Scan I and II
Site-specific high resolution scans of concrete walls, Lambda prints mounted on Dibond, 107 x 212 cm
Stilleven (blauw), Lambda print mounted on Dibond, 2016, 78 x 52 cm
Visite II
Site-specific installations, mixed media, Villa Van Wassenhove, Museum Dhondt- Dhaenens, Deurle (BE), 2018, room-filling set-up
In her research, Sarah Westphal departed from the idea of the Brutalist Woning Van Wassenhove (1970-74) as ‘an inner landscape’, a concept that occupies a central place in the practice of architect Juliaan Lampens. The house, a classified heritage monument, seems folded inward and is offering strikingly different observation levels and a lookout. It is an enclosed space, cast in situ and anchored to a site that is often compared to a cave.
Westphal creates different routes for the visitor within this ‘landscape’. She goes along with Lampens' thinking, but not with his visual language. Her work challenges the existing image of the Van Wassenhove house (which is mainly known from classical architectural photography) by shifting the visuals to create contradictions, new meanings and associations. Her artistic interventions do not aim to exhibit her own work, but rather to encourage the precise reading and concrete experience of the house.
In a scenography with a number of site-specific interventions, such as a stranded carpet, the artist outlines a new ground plan for the house. This happens with work that is specially made for the site and with work that already existed, but that is now physically and intrinsically inserted and woven into the plan.  

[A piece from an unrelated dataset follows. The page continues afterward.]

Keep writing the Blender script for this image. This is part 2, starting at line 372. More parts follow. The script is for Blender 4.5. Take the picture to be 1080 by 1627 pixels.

Because Lampens is very attentive to the materiality of architecture, Westphal focuses on the skin of the interior. 'Architecture is like a skin you live in,’ Lampens said. This attention can be connected with 'corporeality' in Lampens’ as well as in Westphal’s work. Westphal has brought in a mobile scanning studio which enables her to look slowly and deeply at this architectural skin in situ. She wants to get beyond what is already known through photographs of the house. The scanner, which was also used in the restoration process and scientific research of The Adoration of the Mystic Lamb (1432) by the Van Eyck brothers, takes high-resolution images, which she then enlarges as microscopic observations. Do the scanned images become a universe or a time capsule that opens up?